Saturday 19 January 2013

Riding in the heat

There was much hoo-ha about the heat here yesterday. It went over 45 degrees in the CBD for a while, and it was hotter out in western Sydney. I went outside the office when it was 45 - it was pretty hot, but not unpleasant as it was a totally dry heat. Really different from the usual Sydney humidity, which leaves you in a very sticky mess.

I was told the ambos treated a lot of people for heat stress - I even saw a motorcycle cop being treated for it during the morning.

So why did I ride in that heat?

Well, by the time I finished work, the cool change had started coming in. The first clouds were overhead, and the temp had dropped to 37. I had a magnesium salt replacement drink before getting changed, and made sure I drank plenty of water in the hour or two before leaving. I stupidly left my bidons on the bike in the morning instead of putting them in the fridge - when I went to have a drink, I found the water in them was  about 45 degrees.

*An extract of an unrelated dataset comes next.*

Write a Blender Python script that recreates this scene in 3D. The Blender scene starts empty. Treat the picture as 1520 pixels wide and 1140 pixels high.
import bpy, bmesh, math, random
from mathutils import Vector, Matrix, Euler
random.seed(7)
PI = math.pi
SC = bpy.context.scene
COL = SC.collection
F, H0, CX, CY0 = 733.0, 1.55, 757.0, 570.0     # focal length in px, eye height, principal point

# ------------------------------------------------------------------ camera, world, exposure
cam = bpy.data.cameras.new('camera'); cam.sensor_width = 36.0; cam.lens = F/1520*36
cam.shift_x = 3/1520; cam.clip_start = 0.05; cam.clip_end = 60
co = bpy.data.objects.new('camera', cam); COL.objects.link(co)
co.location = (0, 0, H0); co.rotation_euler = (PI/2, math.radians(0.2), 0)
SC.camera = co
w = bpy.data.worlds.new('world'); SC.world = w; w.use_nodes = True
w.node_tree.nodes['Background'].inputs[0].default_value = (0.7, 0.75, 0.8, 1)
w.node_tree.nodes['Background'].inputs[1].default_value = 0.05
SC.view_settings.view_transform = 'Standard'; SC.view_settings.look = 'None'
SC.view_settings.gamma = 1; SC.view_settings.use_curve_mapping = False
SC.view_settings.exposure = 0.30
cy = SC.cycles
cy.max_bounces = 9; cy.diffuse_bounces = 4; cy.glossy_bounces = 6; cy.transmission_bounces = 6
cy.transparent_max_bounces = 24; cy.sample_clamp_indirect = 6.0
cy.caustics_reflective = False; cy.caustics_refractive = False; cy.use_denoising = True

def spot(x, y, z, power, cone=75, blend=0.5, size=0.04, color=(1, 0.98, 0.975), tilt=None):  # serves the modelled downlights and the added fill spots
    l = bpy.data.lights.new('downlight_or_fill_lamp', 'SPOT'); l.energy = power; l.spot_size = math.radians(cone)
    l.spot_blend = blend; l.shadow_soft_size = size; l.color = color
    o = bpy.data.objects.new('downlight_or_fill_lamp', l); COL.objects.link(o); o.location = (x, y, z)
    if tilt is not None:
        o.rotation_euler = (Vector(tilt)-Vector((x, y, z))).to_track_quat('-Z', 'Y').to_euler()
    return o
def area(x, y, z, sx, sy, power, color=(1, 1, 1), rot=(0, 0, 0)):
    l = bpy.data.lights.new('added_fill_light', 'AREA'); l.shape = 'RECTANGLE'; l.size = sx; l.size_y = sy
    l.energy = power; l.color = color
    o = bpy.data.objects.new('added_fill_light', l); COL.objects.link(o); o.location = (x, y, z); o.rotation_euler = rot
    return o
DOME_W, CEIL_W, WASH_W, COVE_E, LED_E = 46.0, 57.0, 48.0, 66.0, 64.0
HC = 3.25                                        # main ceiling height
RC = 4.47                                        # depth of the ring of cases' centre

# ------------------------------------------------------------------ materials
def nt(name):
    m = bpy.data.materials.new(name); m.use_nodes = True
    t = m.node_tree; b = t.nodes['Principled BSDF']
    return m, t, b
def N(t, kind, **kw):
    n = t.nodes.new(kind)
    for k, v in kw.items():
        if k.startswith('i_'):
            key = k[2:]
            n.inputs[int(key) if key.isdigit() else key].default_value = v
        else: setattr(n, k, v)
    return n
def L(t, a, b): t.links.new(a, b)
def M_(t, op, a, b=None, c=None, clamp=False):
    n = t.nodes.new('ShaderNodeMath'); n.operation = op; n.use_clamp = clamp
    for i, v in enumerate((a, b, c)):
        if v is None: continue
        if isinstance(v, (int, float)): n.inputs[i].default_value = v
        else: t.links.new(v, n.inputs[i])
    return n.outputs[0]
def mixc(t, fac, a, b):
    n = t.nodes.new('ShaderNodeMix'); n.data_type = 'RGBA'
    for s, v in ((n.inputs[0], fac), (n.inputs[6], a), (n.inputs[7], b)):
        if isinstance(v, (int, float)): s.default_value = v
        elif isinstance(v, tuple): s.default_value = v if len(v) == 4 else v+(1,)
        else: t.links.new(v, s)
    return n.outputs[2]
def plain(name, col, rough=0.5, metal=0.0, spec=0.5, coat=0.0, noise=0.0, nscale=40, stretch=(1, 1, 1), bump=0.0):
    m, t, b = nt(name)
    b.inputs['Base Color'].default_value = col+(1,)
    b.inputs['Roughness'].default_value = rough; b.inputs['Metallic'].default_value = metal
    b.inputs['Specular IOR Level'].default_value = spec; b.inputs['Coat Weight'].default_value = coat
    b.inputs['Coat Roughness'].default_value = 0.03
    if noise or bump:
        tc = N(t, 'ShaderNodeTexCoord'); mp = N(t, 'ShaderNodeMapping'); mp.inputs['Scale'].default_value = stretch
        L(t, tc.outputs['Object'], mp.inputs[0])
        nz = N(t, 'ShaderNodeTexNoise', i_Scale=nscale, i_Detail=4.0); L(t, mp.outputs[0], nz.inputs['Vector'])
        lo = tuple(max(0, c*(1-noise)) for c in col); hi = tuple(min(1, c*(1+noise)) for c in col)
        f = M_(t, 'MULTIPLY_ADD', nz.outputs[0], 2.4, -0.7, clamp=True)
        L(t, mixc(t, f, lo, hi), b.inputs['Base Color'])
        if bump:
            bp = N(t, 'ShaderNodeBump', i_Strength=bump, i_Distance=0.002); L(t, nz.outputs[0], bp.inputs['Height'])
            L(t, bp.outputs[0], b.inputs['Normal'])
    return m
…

And when I hit the road, I took it easy. At least I tried to take it easy - the body is programmed to go at certain speeds or a certain level of effort, so whenever I stopped thinking about going slow, the programming took over and off I went. I then had to consciously slow myself down. This happened a lot.

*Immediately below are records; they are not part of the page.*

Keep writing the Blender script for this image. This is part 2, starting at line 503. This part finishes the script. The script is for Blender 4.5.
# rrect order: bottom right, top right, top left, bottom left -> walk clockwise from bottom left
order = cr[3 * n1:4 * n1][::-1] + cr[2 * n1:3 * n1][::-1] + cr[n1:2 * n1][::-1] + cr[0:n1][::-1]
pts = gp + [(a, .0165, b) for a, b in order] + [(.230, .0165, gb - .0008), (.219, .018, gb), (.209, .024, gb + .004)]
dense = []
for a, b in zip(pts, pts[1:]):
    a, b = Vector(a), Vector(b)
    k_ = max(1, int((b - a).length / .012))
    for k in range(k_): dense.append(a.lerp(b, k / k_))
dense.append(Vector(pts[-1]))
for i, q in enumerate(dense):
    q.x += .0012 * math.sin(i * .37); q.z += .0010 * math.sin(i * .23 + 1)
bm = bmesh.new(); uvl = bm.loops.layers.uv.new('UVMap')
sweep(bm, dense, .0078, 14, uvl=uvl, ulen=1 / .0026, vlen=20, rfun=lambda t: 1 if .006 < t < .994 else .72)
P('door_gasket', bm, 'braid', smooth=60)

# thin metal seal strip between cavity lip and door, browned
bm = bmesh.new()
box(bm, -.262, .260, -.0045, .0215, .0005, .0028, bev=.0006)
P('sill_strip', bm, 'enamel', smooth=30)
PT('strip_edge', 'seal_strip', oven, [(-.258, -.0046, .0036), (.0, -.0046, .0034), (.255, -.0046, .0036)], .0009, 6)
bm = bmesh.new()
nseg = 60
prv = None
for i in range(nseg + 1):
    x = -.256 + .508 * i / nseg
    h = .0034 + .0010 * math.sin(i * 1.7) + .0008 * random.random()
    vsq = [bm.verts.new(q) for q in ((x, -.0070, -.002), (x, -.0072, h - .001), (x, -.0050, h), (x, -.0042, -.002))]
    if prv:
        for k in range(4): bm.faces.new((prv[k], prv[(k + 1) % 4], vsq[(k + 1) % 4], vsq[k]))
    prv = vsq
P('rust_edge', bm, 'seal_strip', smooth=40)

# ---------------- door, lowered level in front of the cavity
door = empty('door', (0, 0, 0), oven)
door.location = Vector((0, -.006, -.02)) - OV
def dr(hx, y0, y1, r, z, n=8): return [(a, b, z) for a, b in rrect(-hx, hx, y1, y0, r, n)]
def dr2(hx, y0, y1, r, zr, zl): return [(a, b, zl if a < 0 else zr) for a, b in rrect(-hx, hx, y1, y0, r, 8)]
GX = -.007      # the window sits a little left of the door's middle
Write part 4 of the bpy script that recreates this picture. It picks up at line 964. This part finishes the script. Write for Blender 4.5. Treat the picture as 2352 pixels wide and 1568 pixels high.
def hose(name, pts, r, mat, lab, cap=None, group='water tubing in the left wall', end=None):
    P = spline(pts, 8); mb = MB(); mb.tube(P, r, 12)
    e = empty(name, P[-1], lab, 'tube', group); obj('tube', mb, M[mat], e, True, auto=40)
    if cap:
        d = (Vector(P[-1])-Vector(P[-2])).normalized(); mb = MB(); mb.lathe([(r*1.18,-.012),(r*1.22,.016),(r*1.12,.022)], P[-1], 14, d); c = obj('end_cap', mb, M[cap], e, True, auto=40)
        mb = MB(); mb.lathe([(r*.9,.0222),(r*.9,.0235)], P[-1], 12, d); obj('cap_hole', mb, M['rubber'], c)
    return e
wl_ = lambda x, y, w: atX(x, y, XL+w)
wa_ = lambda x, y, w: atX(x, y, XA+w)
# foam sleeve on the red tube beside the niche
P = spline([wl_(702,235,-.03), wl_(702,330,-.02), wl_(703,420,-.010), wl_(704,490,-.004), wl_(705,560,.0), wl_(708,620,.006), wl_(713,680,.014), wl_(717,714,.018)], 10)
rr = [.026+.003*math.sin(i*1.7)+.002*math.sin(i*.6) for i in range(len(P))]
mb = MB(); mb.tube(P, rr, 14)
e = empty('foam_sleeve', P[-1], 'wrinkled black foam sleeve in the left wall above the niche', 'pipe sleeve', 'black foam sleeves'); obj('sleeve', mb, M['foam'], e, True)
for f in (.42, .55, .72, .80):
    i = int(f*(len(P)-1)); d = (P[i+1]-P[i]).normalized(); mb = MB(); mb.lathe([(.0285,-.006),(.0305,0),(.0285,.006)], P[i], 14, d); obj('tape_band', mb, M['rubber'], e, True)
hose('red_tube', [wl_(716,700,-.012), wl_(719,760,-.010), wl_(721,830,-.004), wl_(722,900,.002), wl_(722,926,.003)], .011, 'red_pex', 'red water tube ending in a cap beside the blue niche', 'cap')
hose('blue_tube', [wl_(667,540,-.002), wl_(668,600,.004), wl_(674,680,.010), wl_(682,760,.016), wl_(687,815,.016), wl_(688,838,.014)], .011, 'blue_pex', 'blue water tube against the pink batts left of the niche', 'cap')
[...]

There were still plenty of bikes on the road, but when I got to the Bay, there was not a single pedestrian. It was a ghost town.

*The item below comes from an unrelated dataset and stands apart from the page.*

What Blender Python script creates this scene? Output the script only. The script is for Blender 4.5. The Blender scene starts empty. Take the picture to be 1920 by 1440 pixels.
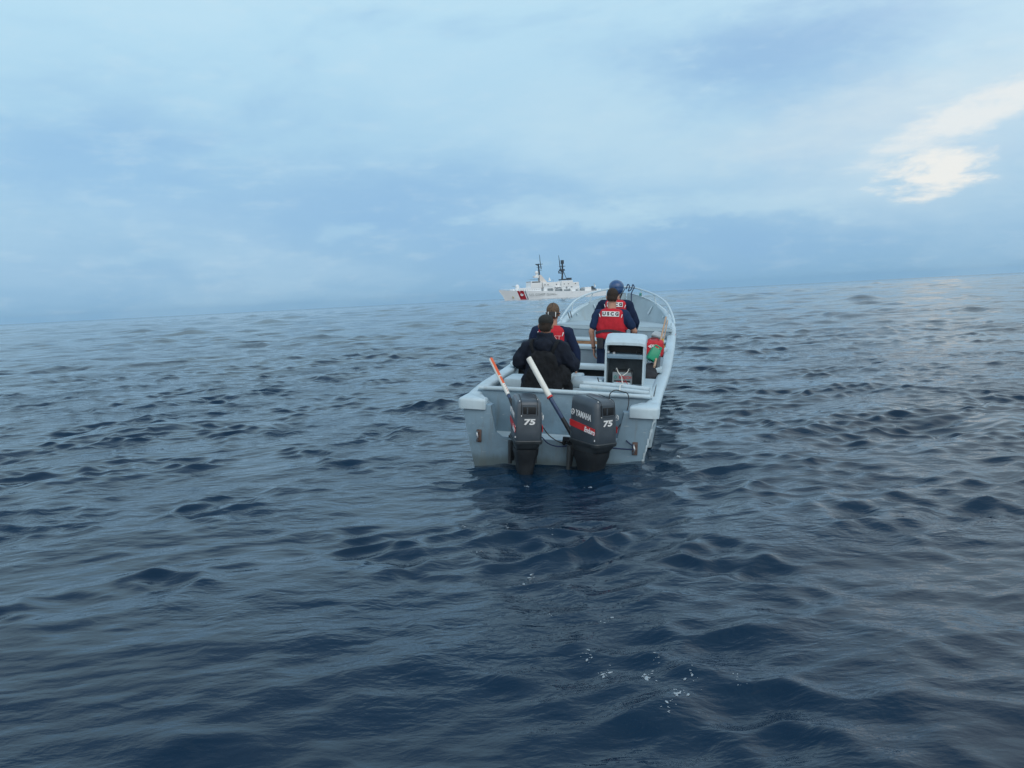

It was around that time that the rain started coming down. I thought we'd get a brief shower, which would do  nothing for the heat but everything for the humidity, but instead it started bucketing down. The rain drops were so fat and cold, they hurt. I was waiting for it to start hailing, and was keeping an eye out for likely spots to stop and shelter. At one point, it rained so hard, I almost had to pull over as I could barely see where I was going.

The worst thing about the rain is that I totally forgot about the impact of water on bike braking performance. I almost over ran a stop sign by braking for it as if it was dry. Duh. I was so fixated on it being hot, the brain just ignored the fact that it was also wet.

Here's an odd thing - because I took it easy, I reckon I sweated less than I do on a ride on a cold day. Either the sweat was drying up immediately, or I just wasn't sweating much. I'm used to having sweat dripping off my nose and running down my arms, but instead, I was pretty dry. I certainly wasn't cooking when I got home. The nice thing about being on a bike is the air flow cools you down quite effectively.

I got home to find a barrage of complaints from friends and family about how awful it was catching the bus or train home, or how unpleasant it was to drive with cars breaking down here and there. I don't know what all the fuss was about - I had a comfortable and easy trip home.

1 comment:

Crunchy Peanut-Blogger said...

Whereas I foolishly went for a planned 45km ride about 10am figuring the forecast 39 degree max wouldn't be until later in the afternoon. Fool. Felt like I had a hairdryer on max heat pointing at my face any time I topped 25km an hour, the metal brake levers were almost too hot to touch and the frame was too hot to touch so had to be very careful each time I stopped at lights. Must have stopped at every second bubbler for a drenching, but oddly the legs were fine and I didn't drink much more than usual because I was going pretty slow. And Lance Armstrong thought he was having a bad day!